What Z takes from this conversation is that nobody can force her to do anything, after which she lives in Fiji and never suffers any consequences for her actions. This makes no sense for her as a character but is perfectly fitting with Z-as-self-insert. After creating something popular and influential, she abdicates any possibility of greatness in favor of a lifetime of unearned leisure, adopting the attitude that inattentiveness is the same as absolution. As enamored as Hussie is with the comparison of fandoms to cults, he never considers whether someone might be responsible for creating a cult – it’s just something that happens, so who cares what role any given individual may have had?

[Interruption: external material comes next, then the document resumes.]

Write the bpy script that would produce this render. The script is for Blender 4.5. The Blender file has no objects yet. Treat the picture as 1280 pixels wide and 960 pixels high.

Hussie’s two greatest strengths as a writer are character dynamics and building a sense of anticipation. His weakest is realizing a satisfying payoff to that anticipation. Turning Psycholonials into a vehicle for vindicating his own mismanagement of Homestuck only intensified the severity of that flaw. And his self-aggrandizing need to justify his life choices belies the smug tone he adopts in the game’s epilogue. He doesn’t really believe what he’s saying.

Just fuck my Vriska

It’s a shame he could muster neither the sincerity to use this story as an opportunity for self-reflection, nor the sense of distance that would have allowed Z’s character arc to reach a more natural conclusion. For most of its length Psycholonials is great, but it’s deeply unsatisfying ending casts a pall over the rest of the experience. Can you imagine someone totally undermining their own tone and message at the last second for seemingly no other reason than stubborn refusal to admit they did something wrong? That’s why Psycholonials was not only a good purchase, but my GOTY 2021.